To become GDPR compliant, companies need to identify data that falls under the regulations’ control – “any information relating to an identified or identifiable natural personal” –, document how this data is secured, and create incident response plans.

The survey also shows that 71 percent of IT decision makers use a security solution developed for endpoints to protect physical and virtual infrastructures, but 24 percent have implemented separate tools. Out of those, 79 percent do it to protect sensitive customer and consumer data, 70 percent cite compliance with internal and regulatory requirements, and 56 percent want to prevent service interruptions resulting from attacks.

Tailor-made security against crafted cyber weapons

Bitdefender security specialists strongly advise CISOs to use a security solution specifically designed for the infrastructure in will run on (physical or virtual) instead of a single tool for three main reasons:

– It generates overhead: installing an endpoint solution on different virtual machines hosted on the same servers impacts resources by continuously running redundant apps, like security agents

– It significantly reduces performance: security tools tailored for virtual environments use optimized agents that integrate with a security virtual appliance on server/servers, so previously scanned files are not rescanned each time a user needs them

– The typology of attacks is different: boot time security-coverage gaps leave the system vulnerable to malware attacks. As a result, virtual environments often face more sophisticated cyber weapons, such as advanced persistent threats, and targeted attacks, aiming at both companies and government entities (such as APT-28 and, just recently, Netrepser). In this respect, security for virtualized environments is by far the most effective way to detect and fight these complex tools.

What’s stored in the public cloud must not go public

Companies in the UK mostly store in the public cloud product information (47 percent), information about clients (40 percent), and information about employees (39 percent), and avoid storing off-premise what they perceive to be more sensitive data, such as research into new products and competition – 24 percent and 22 percent, respectively; intellectual property – 22 percent. Thus, companies encrypt more often information about clients (36%), financial info (31%), product info and specs (35%) than backups (28%), research into competitors (14%) and intellectual property (15%).

“The risk of being GDPR non-compliant means not only negative publicity and damage to the companies’ reputation as it has been until now, but also penalties that can total up to 4% of a company’s global annual revenue,” Bitdefender’s Senior eThreat Analyst Bogdan Botezatu says. “With 2017 having already set new records in terms of magnitude of cyberattacks, boards should be aware that it’s only a matter of time until their organization will be breached since most still lack efficient security shields.”

Bitdefender security specialists recommend that, when opting for a hybrid cloud solution, an organization must analyze the type of data it handles and evaluate it based on its sensitivity – both for the company and its clients. Critical, personal and private data related to intellectual property must be stored on premise, with access only to authorized personnel.
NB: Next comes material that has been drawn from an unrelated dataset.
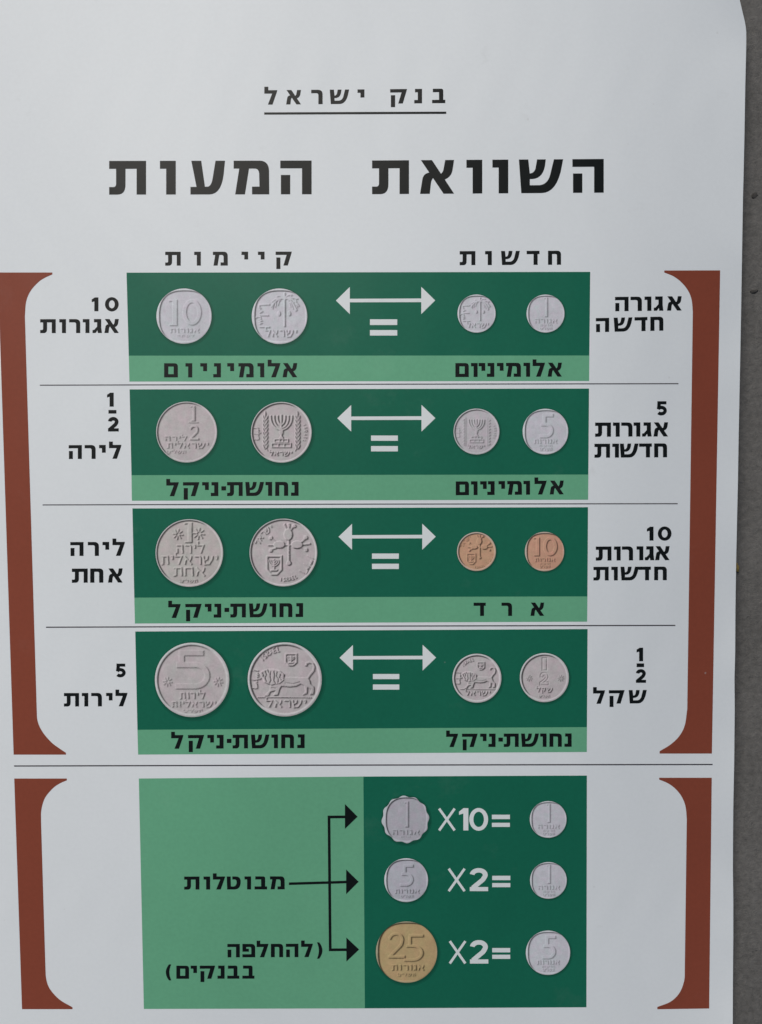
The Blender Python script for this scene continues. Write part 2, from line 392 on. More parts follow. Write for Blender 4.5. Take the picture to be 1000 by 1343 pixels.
# captions beside the rows
def caption(lines, label):
    polys = []
    for l in lines: polys += l
    ink('row_caption', polys, M_BLACK, poster, 1, label)
def bar(x0, y0, x1, y1): return [rect(x0, y0, x1, y1)]
caption([text('10', [120.7,138], 390, 390, 18.2, 156), text('תורוגא', [53,78.1,91,108.9,121.7,137.3], 418.6, 418.4, 18.3, 156)], 'black Hebrew caption with a number 10 left of the first row')
caption([text('1', [140.7], 515, 515, 18.3, 150), bar(142.6,537.7,153,542.4), text('2', [142], 547, 547, 18.9, 156),
         text('הריל', [90.4,111.3,130.3,143.3], 583.8, 583.4, 18.2, 159)], 'black Hebrew caption with a fraction left of the second row')
caption([text('הריל', [92.5,115.5,134.7,147.8], 710.9, 710.6, 18.3, 164), text('תחא', [94.6,118.6,142], 745.7, 745.4, 18.6, 160)], 'two black Hebrew words left of the third row')
caption([text('5', [151.6], 870.3, 870.3, 17.9, 165), text('תוריל', [84.2,107.6,119.9,139.4,151.7], 908.9, 908.6, 17.7, 167)], 'black Hebrew caption with a number 5 left of the fourth row')
caption([text('הרוגא', [806.9,827.2,845.6,857.7,875], 389.4, 388.4, 18.8, 894), text('השדח', [781.7,805.1,832.5,853.2], 417.2, 415.2, 18.4, 871)], 'two black Hebrew words right of the first row')
caption([text('5', [860.9], 526.2, 526.2, 18.5, 875), text('תורוגא', [780.8,804.2,815,831.2,842.4,857.3], 554.2, 553.8, 18.6, 876),
         text('תושדח', [779.9,803.3,813.2,838.4,858.2], 582, 581.4, 18.3, 876)], 'black Hebrew caption with a number 5 right of the second row')
caption([text('10', [848.7,863], 690.8, 690.6, 18.2, 880), text('תורוגא', [781.7,805.5,815.9,835.2,846,859.5], 716.8, 716.2, 18.4, 878),
         text('תושדח', [778.6,802,814.1,837.5,858.2], 743.4, 743, 17.9, 876)], 'black Hebrew caption with a number 10 right of the third row')
caption([text('1', [835.2], 849.4, 849.4, 17.8, 844), bar(835.2,870,845,874.9), text('2', [834.3], 877.7, 877.7, 17.8, 847),
         text('לקש', [778.1,798.8,824.9], 905.4, 904.8, 17.6, 849)], 'black Hebrew caption with a fraction right of the fourth row')

# ------------------------------------------------------------------ printed coin pictures
# Each picture is a halftone print of a studio photograph of a coin: the relief is drawn as a height field and
# its highlights and shadows, lit from the upper left, are put into the ink tone.
GN = 260
gx, gy = np.meshgrid(np.linspace(-1.06, 1.06, GN), np.linspace(-1.06, 1.06, GN))
def fill(H, polys, val=1.0, mode='max'):
    for p in polys:
        p = np.asarray(p, float)
        x0, y0 = p.min(0); x1, y1 = p.max(0)
        i0, i1 = np.searchsorted(gx[0], [x0, x1]); j0, j1 = np.searchsorted(gy[:, 0], [y0, y1])
        if i1 <= i0 or j1 <= j0: continue
        X = gx[j0:j1, i0:i1]; Y = gy[j0:j1, i0:i1]; ins = np.zeros(X.shape, bool)
        for k in range(len(p)):
            (ax, ay), (bx, by) = p[k - 1], p[k]
            if ay == by: continue
            c = ((ay > Y) != (by > Y)) & (X < (bx - ax) * (Y - ay) / (by - ay) + ax)
            ins ^= c
        S = H[j0:j1, i0:i1]
        if mode == 'max': S[ins] = np.maximum(S[ins], val)
        else: S[ins] = val
def blur(A, s):
    r = int(3 * s) + 1; k = np.exp(-.5 * (np.arange(-r, r + 1) / s) ** 2); k /= k.sum()
    A = np.pad(A, r, mode='edge')
    A = np.apply_along_axis(lambda v: np.convolve(v, k, 'same'), 0, A)
    A = np.apply_along_axis(lambda v: np.convolve(v, k, 'same'), 1, A)
    return A[r:-r, r:-r]

def line_text(vis, cx, y, h, wd=.2, gap=.32, width=None):
    """Thin lettering centred on cx, top at y (coin units)."""
    ws = [THIN[c][0] for c in vis]
    tot = sum(ws) + gap * (len(vis) - 1)
    k = h if width is None else width / tot
    x = cx - tot * k / 2; out = []
    for c, a in zip(vis, ws):
        for s in THIN[c][1]: out += stroke([(x + px * k, y + py * h) for px, py in s], wd * h)
        x += (a + gap) * k
    return out
def arc_text(vis, r, a0, a1, h, wd=.2, flip=False):
    """Lettering along the rim from angle a0 to a1 (degrees, y down)."""
    out = []
    for i, c in enumerate(vis):
        a = math.radians(a0 + (a1 - a0) * (i + .5) / len(vis))
        ca, sa = math.cos(a), math.sin(a)
        up = (-ca, -sa) if flip else (ca, sa)          # letter's up direction
        rt = (-up[1], up[0])
        for s in THIN[c][1]:
            pts = [(ca * r + ((px - THIN[c][0] / 2) * rt[0] - (py - .5) * up[0]) * h, sa * r + ((px - THIN[c][0] / 2) * rt[1] - (py - .5) * up[1]) * h) for px, py in s]
            out += stroke(pts, wd * h)
    return out
ARAB = [[(0,0),(.02,.9)], [(.25,.9),(.35,.7),(.45,.9),(.55,.7),(.65,.9),(.75,.72)], [(.85,.75),(.9,1.05),(.75,1.25)], [(1.0,.1),(1.02,.9)],
        [(1.2,.9),(1.35,.65),(1.5,.9)], [(1.6,.75),(1.62,.9),(1.9,.9),(1.95,0)]]
def arab(x, y, h, ang, wd=.16):
    """The Arabic country name as joined pen strokes, turned by ang degrees."""
    c, s = math.cos(math.radians(ang)), math.sin(math.radians(ang)); out = []
    for st in ARAB:
        pts = [((1.95 - a) * h, (b - .6) * h) for a, b in st]
        pts = [(p[0] - .97 * h, p[1]) for p in pts]
        out += stroke([(x + p[0] * c - p[1] * s, y + p[0] * s + p[1] * c) for p in pts], wd * h)
    return out
def star(x, y, r):
    out = []
    for k in range(8):
        a = math.radians(45 * k + 8); b = math.radians(45 * k + 8 + 25)
        out += stroke([(x + .25 * r * math.cos(a), y + .25 * r * math.sin(a)), (x + r * math.cos(a), y + r * math.sin(a))], r * .2)
    return out
def shield(x0, y0, x1, y1, wd):
    mx = (x0 + x1) / 2; hh = y1 - y0; ww = x1 - x0
    out = stroke([(x0, y0), (x1, y0), (x1, y0 + .75 * hh), (mx + .2 * ww, y1), (mx - .2 * ww, y1), (x0, y0 + .75 * hh)], wd, True)
    for k in (.36, .24, .12): out += stroke(arc(mx, y0 + .2 * hh, k * ww, k * hh * .95, 180, 0, 10), wd * .6)
    out += stroke([(mx, y0 + .15 * hh), (mx, y0 + .75 * hh)], wd * .7) + stroke([(mx - .25 * ww, y0 + .78 * hh), (mx + .25 * ww, y0 + .78 * hh)], wd)
    return out
def big_one(x, y, h, wd, foot=True):
    o = stroke([(x, y), (x, y + h)], wd)
    o += [[(x - wd * 1.3, y), (x + wd / 2, y), (x + wd / 2, y + .06 * h), (x - wd * 1.3, y + .08 * h)]]
    if foot: o += [rect(x - wd * 1.2, y + h - .03 * h, x + wd / 2, y + h + .02)]
    return o
def five(x, y, w_, h, wd):
    return [rect(x + .22 * w_, y, x + .92 * w_, y + wd), rect(x + .22 * w_, y + wd, x + .22 * w_ + wd, y + .42 * h)] + \
        stroke([(x + .1 * w_, y + .38 * h + wd / 2)] + arc(x + .42 * w_, y + .69 * h, .5 * w_ - wd / 2, .31 * h - wd / 2, -88, 92, 24) + [(x, y + h - wd / 2)], wd)
def two(x, y, w_, h, wd):
    return stroke([(x + .06 * w_, y + .24 * h)] + arc(x + .47 * w_, y + .28 * h, .42 * w_ - wd / 2 + .02, .28 * h - wd / 2, -165, 15, 20) + [(x + .78 * w_, y + .48 * h), (x + .16 * w_, y + h - wd)], wd) + \
        [rect(x, y + h - wd, x + w_, y + h)]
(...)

Organizations that handle sensitive or confidential data, or data related to intellectual property, need to ensure their private cloud infrastructure remains private. No one outside the local network should be able to access that data and only authorized personnel should be vetted for handling it. The private cloud needs to be completely isolated from public internet access to prevent attackers from remotely accessing the data through security vulnerabilities.

In terms of security challenges, 40 percent of CISOs say that public cloud is their major concern, while private cloud comes third (17 percent). Another 27 percent say they are equally concerned about both, and 15 percent admit hybrid cloud is their major area of concern.

Lack of infrastructure-agnostic security, lack of predictability, and lack of visibility are perceived as top security challenges of cloud adoption by half of the companies surveyed.

Methodology

The survey, conducted in May 2017 by Censuswide for Bitdefender, included 1,051 IT security purchase professionals from large enterprises with 1,000+ PCs and data centers, based in the US, the UK, France, Italy, Sweden, Denmark, and Germany.